A second feminist principle is that gender is a central organizing factor in the social world. Gender is embedded in all social interactions and processes of everyday life as well as all social institutions. At the institutional level, gender is shaped by a society's economic and political structure. In every society, a specific set of gender norms is dominant, even though these norms may vary from society to society—further evidence that gender is socially constructed. According to the feminist perspective, no gender is inherently better or superior to any other. However, the culture of a society may imbue one gender with a higher value than another gender. In the United States and most Western societies, for example, masculinity (i.e., behaviors and traits associated with being male) is valued more highly than femininity (i.e., behaviors and traits associated with being female). Men, therefore, are accorded greater access to resources and rewards in these societies, simply because they are (masculine) men. Thus differential valuing produces gender inequality.

A common misconception about feminism is that it focuses only on women or “women's issues.” It is the case that feminism's primary goal, as a theoretical perspective, has been to study and explain the position of women in society, largely because women and the behaviors and traits associated with them have historically been devalued or ignored.

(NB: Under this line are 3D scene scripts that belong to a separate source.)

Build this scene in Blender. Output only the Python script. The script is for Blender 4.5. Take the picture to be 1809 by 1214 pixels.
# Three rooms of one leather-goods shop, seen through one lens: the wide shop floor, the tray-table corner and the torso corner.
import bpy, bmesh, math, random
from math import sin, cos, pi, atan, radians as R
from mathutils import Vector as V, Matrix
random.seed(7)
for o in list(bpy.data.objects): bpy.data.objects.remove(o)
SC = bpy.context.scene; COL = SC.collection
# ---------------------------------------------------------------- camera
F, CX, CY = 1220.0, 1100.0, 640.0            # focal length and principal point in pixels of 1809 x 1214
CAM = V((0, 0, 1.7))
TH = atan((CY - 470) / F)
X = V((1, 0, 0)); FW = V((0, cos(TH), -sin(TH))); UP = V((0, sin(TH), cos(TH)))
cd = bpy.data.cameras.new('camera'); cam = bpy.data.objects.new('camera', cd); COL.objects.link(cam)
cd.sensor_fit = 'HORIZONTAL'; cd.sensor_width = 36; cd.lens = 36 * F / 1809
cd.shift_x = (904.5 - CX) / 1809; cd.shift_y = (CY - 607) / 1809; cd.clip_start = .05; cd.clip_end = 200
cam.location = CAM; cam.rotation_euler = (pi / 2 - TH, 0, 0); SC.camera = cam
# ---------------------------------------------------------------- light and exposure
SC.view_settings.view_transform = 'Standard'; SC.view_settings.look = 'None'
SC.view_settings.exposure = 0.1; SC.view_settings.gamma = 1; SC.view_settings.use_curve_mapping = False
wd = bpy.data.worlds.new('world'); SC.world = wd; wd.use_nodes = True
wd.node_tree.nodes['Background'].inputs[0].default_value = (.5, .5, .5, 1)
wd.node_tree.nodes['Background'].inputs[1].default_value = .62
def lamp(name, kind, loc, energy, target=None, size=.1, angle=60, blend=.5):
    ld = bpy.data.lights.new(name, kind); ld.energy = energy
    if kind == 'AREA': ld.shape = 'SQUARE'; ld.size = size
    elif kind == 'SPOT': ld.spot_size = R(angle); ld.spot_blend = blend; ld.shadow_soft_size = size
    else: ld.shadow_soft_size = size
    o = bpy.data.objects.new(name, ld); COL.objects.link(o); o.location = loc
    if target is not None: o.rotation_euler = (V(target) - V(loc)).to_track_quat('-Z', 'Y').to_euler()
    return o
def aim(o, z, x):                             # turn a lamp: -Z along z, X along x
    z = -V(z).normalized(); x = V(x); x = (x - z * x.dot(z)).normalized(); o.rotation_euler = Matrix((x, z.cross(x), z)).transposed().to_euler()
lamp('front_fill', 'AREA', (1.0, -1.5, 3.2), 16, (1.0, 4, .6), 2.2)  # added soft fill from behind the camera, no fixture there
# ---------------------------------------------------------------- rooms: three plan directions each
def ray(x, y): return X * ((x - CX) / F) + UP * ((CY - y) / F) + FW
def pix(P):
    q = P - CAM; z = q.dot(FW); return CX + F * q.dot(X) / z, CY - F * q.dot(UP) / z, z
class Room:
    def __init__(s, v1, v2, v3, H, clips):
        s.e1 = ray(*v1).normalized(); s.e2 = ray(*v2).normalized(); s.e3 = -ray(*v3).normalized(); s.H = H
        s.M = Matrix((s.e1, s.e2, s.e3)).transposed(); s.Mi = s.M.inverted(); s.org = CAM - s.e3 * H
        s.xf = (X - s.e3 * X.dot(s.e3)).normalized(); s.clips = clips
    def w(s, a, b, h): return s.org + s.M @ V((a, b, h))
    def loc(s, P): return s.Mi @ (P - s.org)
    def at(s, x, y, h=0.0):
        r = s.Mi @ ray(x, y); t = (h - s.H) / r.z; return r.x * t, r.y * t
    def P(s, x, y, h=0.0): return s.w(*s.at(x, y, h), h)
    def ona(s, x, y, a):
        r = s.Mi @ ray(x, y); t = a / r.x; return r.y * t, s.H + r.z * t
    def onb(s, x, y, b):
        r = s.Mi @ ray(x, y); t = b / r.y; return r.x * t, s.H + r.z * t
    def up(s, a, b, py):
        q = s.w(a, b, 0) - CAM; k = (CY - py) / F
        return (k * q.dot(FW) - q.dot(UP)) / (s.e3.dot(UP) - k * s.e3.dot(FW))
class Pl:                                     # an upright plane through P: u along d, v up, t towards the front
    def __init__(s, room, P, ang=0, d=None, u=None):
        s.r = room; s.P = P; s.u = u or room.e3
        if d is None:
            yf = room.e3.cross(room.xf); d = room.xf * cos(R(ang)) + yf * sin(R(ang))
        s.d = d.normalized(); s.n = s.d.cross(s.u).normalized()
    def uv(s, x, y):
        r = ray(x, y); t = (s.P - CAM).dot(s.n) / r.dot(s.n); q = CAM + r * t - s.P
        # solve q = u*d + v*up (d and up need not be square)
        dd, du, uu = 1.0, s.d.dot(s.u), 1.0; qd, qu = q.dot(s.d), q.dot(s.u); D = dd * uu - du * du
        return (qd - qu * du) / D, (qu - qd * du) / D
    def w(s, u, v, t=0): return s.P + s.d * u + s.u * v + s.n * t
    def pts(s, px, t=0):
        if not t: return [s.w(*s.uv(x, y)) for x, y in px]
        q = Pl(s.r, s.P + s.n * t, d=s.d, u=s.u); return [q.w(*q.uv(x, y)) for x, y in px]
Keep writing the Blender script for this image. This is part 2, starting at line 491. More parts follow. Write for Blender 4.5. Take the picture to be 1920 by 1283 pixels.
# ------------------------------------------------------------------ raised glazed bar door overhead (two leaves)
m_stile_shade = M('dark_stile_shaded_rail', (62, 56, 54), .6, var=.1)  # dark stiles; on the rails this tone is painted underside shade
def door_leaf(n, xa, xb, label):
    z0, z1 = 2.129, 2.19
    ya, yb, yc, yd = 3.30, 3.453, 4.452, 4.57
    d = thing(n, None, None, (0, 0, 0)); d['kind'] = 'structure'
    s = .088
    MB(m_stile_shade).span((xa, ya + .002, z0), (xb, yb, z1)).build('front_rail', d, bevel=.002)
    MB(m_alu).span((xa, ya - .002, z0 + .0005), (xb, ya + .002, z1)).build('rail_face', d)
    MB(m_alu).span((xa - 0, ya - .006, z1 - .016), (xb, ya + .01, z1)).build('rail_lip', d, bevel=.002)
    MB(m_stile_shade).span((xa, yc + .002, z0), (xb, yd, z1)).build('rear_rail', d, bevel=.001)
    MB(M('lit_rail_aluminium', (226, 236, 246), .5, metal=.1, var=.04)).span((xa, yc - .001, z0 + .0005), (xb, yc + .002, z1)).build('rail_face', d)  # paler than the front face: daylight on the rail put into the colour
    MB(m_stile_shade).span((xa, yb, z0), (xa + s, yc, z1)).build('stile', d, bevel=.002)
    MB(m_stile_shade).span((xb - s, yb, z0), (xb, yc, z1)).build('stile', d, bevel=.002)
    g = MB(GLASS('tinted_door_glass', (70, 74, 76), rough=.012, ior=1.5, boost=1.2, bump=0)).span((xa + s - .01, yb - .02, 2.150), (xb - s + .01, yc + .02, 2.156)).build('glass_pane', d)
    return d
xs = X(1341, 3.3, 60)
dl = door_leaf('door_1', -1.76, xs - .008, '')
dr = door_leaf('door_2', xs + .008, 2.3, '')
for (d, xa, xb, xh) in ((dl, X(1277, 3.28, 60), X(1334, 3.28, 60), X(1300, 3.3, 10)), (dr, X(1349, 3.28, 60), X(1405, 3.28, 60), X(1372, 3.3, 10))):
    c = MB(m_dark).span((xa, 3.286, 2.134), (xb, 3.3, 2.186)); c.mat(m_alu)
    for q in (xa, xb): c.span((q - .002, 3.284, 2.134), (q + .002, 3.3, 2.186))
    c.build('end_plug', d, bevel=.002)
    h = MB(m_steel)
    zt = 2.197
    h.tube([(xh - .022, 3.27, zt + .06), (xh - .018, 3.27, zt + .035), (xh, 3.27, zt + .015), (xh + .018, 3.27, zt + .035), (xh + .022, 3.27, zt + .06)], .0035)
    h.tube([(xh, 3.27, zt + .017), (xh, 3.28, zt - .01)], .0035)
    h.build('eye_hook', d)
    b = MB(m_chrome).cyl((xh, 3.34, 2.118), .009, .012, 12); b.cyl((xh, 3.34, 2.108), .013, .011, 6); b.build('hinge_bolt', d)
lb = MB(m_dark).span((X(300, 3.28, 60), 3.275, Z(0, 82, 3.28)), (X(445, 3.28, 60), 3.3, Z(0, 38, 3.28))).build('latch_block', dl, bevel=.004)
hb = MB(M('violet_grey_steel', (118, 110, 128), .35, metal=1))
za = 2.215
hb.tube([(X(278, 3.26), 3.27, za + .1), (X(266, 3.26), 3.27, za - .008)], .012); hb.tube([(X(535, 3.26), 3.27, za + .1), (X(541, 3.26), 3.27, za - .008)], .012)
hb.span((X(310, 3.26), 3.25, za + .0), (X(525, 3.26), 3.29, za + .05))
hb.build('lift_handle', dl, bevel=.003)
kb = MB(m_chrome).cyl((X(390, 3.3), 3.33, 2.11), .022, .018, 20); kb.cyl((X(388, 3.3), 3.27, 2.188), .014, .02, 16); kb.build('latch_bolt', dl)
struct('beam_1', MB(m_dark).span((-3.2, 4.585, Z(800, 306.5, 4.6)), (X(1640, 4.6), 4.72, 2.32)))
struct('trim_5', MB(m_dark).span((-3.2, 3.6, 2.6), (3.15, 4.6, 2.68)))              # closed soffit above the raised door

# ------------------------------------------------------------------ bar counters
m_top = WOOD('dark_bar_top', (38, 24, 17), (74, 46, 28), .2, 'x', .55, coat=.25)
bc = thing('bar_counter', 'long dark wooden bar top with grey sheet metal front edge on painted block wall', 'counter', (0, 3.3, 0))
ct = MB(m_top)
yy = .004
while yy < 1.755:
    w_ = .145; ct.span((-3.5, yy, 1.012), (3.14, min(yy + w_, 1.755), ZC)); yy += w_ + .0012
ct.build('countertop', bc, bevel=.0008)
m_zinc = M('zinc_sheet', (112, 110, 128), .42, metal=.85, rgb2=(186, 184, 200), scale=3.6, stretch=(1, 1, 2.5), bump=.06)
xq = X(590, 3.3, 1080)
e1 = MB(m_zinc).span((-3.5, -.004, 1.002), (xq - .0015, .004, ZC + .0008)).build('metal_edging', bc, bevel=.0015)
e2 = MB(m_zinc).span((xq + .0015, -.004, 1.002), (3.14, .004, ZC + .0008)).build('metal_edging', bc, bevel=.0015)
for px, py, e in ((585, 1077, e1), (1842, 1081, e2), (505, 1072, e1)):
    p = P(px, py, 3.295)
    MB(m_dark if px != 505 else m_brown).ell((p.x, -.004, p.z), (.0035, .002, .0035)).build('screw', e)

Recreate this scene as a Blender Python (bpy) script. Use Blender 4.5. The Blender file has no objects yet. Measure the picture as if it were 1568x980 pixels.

Nevertheless, feminism recognizes that men have gender, too, and that although virtually all men benefit in some way from gender privilege, some groups of men are disadvan-taged by other social factors. A third principle of feminism, therefore, is that gender inequality does not have the same consequences for all women and men. The feminist perspective examines how gender inequality intersects with other types of inequality—racism, social class inequality, heterosexism, ageism, and inequalities based on physical and intellectual abilities—to affect different groups of women and men differently. For instance, a man who behaves effeminately is viewed as deviant and is punished for this deviation in various ways, which include social ostracism; discrimination in employment, housing, and other areas; and sometimes even violence. Similarly, poor men of color have less access to societal resources and rewards than white middle-class women do, because the negative effects of racism and social class inequality in their lives outweigh the advantages of gender privilege.